**The input**
-- Start --
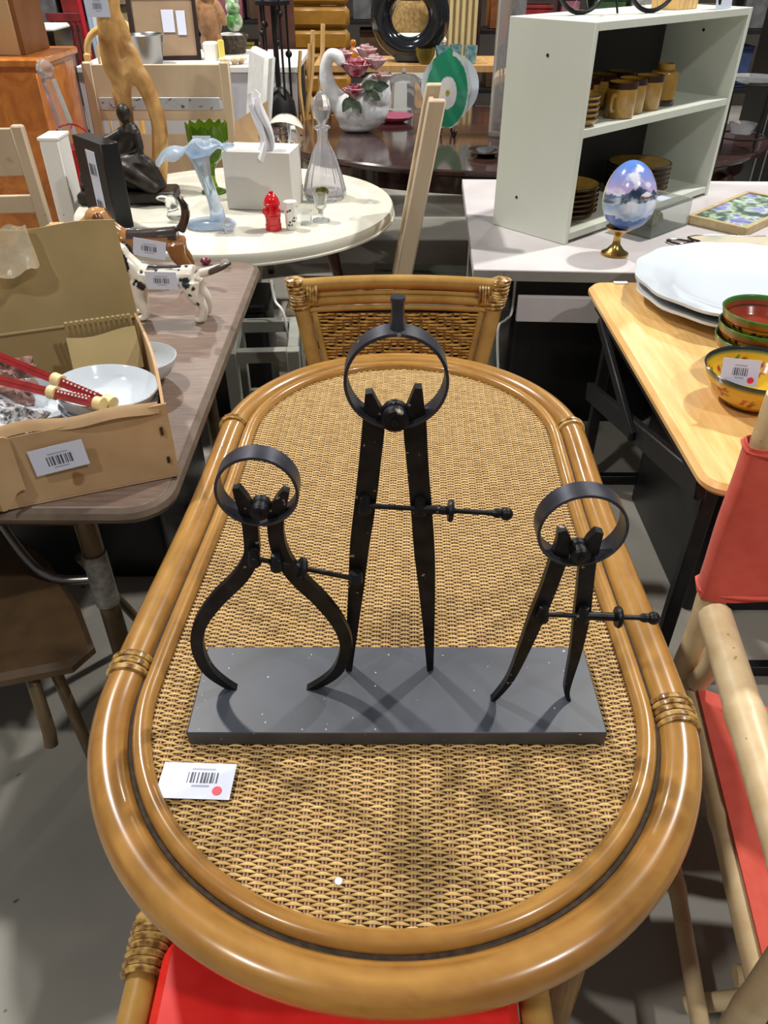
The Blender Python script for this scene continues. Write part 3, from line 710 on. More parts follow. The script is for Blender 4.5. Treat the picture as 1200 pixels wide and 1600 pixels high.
-- End --
-- Start --
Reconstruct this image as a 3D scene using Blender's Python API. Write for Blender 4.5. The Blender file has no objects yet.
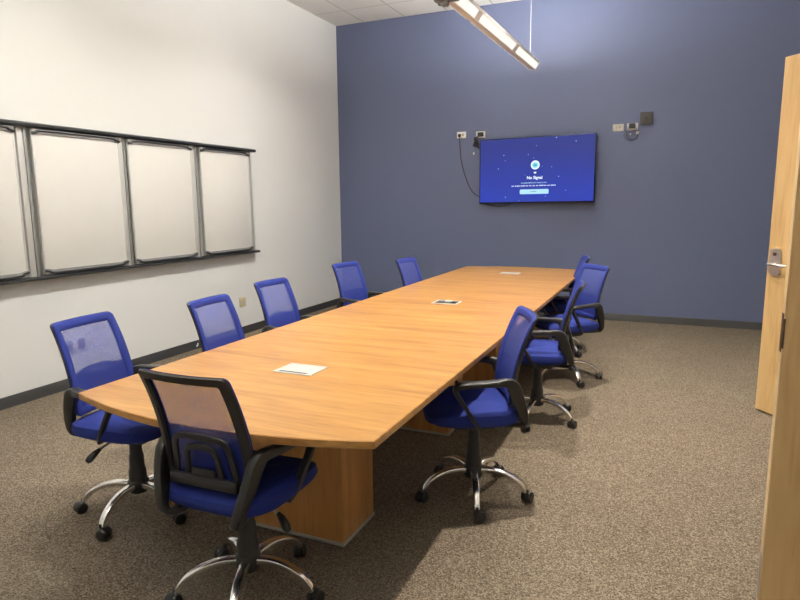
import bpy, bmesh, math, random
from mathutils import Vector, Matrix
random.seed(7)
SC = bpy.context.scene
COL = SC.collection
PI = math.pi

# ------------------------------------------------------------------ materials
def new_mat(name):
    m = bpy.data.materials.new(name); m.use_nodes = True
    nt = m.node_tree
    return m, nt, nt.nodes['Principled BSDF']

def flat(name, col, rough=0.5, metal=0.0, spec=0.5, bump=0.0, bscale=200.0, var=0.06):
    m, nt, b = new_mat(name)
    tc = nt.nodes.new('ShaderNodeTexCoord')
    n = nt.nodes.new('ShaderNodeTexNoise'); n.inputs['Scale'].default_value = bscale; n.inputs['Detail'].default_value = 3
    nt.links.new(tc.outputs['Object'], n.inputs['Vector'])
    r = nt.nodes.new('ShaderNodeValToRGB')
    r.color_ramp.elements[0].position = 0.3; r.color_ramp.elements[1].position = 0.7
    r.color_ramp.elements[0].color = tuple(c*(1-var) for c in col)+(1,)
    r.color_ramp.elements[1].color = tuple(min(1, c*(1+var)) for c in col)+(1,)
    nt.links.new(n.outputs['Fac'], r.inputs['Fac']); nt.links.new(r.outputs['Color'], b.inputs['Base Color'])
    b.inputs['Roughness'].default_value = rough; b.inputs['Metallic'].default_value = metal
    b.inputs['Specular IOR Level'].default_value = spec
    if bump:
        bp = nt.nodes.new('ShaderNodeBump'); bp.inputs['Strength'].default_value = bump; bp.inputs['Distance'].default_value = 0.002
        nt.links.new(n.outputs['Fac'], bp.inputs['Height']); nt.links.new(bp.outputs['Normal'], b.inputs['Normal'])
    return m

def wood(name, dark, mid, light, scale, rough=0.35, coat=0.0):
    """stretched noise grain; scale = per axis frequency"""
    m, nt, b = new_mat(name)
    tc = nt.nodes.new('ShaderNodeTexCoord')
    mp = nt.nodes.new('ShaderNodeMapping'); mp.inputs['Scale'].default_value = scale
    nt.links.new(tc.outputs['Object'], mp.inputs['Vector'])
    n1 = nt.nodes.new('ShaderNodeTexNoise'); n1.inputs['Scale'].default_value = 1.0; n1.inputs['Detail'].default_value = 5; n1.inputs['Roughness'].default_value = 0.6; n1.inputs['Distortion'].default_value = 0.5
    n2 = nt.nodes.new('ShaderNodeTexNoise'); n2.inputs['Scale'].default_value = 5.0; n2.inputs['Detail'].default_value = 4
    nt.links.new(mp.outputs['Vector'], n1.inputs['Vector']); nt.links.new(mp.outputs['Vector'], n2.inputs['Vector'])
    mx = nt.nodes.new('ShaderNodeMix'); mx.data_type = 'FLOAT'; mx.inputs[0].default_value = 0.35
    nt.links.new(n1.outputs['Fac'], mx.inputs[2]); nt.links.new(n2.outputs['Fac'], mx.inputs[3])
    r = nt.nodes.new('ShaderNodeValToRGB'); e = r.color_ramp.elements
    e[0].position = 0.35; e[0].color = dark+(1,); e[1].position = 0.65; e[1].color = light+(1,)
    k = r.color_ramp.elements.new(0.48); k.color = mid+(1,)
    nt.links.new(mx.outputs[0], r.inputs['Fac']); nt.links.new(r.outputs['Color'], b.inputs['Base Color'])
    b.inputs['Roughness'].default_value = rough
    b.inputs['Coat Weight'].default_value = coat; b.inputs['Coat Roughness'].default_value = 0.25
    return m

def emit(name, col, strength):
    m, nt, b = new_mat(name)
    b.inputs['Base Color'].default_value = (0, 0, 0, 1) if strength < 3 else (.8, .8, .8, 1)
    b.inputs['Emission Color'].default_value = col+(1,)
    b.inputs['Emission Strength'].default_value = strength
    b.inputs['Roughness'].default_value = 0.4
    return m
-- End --
**What you will do**
Write out word for word the lines above that run from the one with "Reconstruct this image" to the one with "return m, nt, nt.nodes['Principled BSDF']". Include both end lines; exclude the images.

**Result**
Reconstruct this image as a 3D scene using Blender's Python API. Write for Blender 4.5. The Blender file has no objects yet.
import bpy, bmesh, math, random
from mathutils import Vector, Matrix
random.seed(7)
SC = bpy.context.scene
COL = SC.collection
PI = math.pi

# ------------------------------------------------------------------ materials
def new_mat(name):
    m = bpy.data.materials.new(name); m.use_nodes = True
    nt = m.node_tree
    return m, nt, nt.nodes['Principled BSDF']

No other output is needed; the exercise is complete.